** start **

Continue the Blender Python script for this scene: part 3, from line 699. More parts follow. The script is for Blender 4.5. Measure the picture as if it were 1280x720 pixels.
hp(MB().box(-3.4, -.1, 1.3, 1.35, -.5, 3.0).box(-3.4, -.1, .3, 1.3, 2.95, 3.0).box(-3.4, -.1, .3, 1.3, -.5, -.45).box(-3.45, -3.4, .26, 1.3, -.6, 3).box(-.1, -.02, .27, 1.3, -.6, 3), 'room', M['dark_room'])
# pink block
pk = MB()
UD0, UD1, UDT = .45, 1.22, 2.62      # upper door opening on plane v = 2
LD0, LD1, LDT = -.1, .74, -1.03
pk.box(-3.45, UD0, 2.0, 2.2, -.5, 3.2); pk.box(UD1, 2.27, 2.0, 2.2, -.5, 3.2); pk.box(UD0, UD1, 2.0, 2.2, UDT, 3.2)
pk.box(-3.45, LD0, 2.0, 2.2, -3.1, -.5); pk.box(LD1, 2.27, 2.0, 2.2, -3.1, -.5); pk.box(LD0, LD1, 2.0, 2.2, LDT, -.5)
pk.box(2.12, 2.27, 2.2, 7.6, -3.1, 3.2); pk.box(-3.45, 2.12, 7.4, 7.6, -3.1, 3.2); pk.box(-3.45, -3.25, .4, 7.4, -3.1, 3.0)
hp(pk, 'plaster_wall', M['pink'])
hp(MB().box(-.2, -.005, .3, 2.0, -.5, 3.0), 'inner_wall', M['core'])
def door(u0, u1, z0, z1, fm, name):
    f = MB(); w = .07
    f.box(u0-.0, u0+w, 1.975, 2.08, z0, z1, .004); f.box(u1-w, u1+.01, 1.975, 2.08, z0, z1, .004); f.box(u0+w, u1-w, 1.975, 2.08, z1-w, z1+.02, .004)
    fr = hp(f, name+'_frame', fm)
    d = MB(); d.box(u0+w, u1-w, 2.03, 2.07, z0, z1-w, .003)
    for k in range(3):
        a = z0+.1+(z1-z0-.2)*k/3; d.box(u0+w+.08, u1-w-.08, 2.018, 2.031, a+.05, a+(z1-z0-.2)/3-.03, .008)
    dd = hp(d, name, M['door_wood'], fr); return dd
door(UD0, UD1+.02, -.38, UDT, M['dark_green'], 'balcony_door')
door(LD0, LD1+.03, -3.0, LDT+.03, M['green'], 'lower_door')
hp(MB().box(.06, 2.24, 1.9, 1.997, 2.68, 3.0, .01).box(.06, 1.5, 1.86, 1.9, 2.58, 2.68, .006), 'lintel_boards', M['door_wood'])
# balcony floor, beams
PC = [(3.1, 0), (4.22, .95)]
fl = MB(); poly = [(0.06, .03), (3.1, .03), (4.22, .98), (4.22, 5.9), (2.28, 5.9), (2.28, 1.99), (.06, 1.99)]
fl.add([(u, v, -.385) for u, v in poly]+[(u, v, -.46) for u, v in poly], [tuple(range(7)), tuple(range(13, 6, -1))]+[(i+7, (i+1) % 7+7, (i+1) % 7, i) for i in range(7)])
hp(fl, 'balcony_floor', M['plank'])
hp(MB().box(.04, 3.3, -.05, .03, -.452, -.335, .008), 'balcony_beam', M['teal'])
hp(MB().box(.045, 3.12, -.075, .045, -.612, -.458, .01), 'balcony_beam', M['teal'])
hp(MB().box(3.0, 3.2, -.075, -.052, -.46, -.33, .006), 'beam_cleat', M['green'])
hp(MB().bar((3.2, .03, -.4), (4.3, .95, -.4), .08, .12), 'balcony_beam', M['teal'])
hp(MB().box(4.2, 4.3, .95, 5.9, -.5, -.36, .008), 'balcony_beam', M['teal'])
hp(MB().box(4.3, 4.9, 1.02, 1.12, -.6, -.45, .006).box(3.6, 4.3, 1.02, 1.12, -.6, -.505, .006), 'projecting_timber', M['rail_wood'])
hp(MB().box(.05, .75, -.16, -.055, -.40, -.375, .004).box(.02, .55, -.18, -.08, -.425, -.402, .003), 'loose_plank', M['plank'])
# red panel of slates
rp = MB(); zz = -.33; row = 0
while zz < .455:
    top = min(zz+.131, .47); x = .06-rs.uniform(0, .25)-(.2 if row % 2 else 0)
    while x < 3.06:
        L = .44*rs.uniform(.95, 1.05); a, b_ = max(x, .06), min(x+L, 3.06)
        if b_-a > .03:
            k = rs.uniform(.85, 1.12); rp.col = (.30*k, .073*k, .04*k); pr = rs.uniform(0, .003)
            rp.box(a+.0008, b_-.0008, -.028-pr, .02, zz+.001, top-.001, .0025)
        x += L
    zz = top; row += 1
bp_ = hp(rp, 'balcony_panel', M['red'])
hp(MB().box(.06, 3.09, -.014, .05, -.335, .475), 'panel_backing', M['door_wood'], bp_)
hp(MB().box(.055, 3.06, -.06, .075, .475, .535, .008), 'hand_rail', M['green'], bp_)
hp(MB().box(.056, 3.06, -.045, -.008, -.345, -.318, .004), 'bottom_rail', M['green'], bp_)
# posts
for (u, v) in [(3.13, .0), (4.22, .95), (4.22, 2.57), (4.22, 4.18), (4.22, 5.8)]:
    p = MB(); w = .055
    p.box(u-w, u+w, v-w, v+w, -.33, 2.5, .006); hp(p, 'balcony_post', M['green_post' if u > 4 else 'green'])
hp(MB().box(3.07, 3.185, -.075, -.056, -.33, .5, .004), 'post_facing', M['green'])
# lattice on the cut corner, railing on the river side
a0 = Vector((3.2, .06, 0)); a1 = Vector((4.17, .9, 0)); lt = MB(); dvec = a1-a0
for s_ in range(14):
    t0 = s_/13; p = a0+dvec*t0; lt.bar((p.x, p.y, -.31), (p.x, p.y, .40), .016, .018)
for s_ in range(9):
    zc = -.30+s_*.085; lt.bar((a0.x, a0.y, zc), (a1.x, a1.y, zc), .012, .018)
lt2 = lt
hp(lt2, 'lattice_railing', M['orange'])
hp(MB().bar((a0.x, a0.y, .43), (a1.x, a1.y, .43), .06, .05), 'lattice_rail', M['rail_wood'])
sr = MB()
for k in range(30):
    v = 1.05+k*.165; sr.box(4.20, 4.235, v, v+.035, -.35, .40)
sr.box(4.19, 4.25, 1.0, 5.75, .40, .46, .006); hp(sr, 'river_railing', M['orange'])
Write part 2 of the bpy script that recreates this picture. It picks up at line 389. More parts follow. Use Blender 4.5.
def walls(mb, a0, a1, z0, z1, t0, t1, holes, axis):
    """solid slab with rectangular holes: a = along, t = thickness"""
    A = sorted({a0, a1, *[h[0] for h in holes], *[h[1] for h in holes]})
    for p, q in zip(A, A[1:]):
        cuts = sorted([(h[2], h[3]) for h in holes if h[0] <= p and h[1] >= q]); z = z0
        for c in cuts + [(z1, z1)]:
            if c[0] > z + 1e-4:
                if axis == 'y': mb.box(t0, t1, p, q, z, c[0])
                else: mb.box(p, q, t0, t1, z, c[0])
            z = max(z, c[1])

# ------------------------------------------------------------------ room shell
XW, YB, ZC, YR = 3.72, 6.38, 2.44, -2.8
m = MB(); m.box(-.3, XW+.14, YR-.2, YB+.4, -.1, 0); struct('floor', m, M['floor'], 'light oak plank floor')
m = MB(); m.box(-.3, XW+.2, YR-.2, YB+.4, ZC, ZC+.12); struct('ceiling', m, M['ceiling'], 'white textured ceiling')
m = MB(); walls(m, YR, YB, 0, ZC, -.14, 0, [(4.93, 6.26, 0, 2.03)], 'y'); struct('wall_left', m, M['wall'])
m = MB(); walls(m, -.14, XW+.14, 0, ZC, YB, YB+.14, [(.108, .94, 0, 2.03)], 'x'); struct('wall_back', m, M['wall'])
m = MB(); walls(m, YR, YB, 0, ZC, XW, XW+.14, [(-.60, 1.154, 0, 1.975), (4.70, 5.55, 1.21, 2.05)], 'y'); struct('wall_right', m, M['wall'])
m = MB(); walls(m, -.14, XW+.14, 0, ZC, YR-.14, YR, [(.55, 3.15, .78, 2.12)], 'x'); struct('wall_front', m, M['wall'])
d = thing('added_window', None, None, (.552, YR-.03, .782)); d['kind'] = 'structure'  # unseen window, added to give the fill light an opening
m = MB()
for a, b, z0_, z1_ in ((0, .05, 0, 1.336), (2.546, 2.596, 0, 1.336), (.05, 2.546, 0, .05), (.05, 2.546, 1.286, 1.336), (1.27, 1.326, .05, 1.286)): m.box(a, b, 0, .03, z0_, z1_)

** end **

Search the data above for lines holding "this" and copy each of them.

> ANSWER BELOW:
Continue the Blender Python script for this scene: part 3, from line 699. More parts follow. The script is for Blender 4.5. Measure the picture as if it were 1280x720 pixels.
Write part 2 of the bpy script that recreates this picture. It picks up at line 389. More parts follow. Use Blender 4.5.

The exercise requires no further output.